Le débat sur les frontières entre l’histoire et la fiction prend un nouveau tournant au XXe siècle, lorsqu’en parallèle avec des évolutions essentielles de la discipline historique, s’ouvrent de nouveaux territoires pour l’écriture fictionnelle. Alors que les historiens s’interrogent sur la place de leur subjectivité et de leur talent d’écrivain dans leur travail scientifique, et alors que se développent l’histoire des mentalités sous l’influence de l’anthropologie puis la micro-histoire ou les approches historiques « par le bas », on observe dans les littératures un travail sur la voix qui rapporte et analyse le passé, caractérisé par une mise en valeur des voix intimes, plurielles et enchevêtrées, oubliées, ou encore traumatisées, sans mots pour raconter. Sur le continent américain, nombreuses sont les œuvres littéraires où le travail sur la voix vise à déjouer les discours historiques dominants pour inscrire dans le présent le passé de ceux qui ont été laissés de côté ou opprimés : les minorités, les populations dominées dans le système colonial, les victimes des dictatures.

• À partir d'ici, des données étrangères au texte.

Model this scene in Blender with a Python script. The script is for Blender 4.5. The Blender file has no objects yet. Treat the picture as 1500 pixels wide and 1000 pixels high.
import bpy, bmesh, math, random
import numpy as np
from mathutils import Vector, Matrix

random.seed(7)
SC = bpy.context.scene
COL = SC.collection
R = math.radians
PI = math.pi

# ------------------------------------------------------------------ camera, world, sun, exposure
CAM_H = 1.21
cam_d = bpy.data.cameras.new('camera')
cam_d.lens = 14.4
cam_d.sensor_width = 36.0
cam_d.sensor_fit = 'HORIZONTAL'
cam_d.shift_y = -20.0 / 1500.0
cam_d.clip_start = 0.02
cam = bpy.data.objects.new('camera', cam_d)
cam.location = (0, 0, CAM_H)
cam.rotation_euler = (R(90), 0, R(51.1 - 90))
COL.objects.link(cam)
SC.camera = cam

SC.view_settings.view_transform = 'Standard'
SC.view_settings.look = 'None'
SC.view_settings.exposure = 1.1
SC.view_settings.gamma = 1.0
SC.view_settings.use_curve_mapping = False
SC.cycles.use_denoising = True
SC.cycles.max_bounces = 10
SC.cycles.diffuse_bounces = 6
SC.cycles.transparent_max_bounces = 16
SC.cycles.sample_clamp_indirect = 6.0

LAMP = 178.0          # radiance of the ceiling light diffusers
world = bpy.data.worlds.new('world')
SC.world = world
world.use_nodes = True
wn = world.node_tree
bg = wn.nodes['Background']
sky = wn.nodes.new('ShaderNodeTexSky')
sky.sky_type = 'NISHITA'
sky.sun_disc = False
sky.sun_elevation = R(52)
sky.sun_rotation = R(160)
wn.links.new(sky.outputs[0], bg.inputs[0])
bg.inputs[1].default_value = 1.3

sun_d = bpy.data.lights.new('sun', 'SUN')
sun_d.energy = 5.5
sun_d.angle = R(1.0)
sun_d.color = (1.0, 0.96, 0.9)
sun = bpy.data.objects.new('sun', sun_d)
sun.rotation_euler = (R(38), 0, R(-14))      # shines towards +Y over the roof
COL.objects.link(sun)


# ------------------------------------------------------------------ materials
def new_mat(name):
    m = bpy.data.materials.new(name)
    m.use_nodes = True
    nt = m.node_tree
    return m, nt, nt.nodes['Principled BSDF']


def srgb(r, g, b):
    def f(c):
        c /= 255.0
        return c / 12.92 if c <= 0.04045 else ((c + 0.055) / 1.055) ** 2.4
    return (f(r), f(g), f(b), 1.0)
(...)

Nous nous intéresserons à des extraits d’œuvres américaines (latino-américaines, caribéennes, et nord-américaines) des XXe et XXIe siècles pour voir par quelles stratégies narratives se construit leur dimension de contre-récit historique. En questionnant les formes que prend la pratique littéraire de l’histoire dans ces œuvres, nous nous interrogerons également sur la manière dont elles proposent de nouvelles formes d’engagement.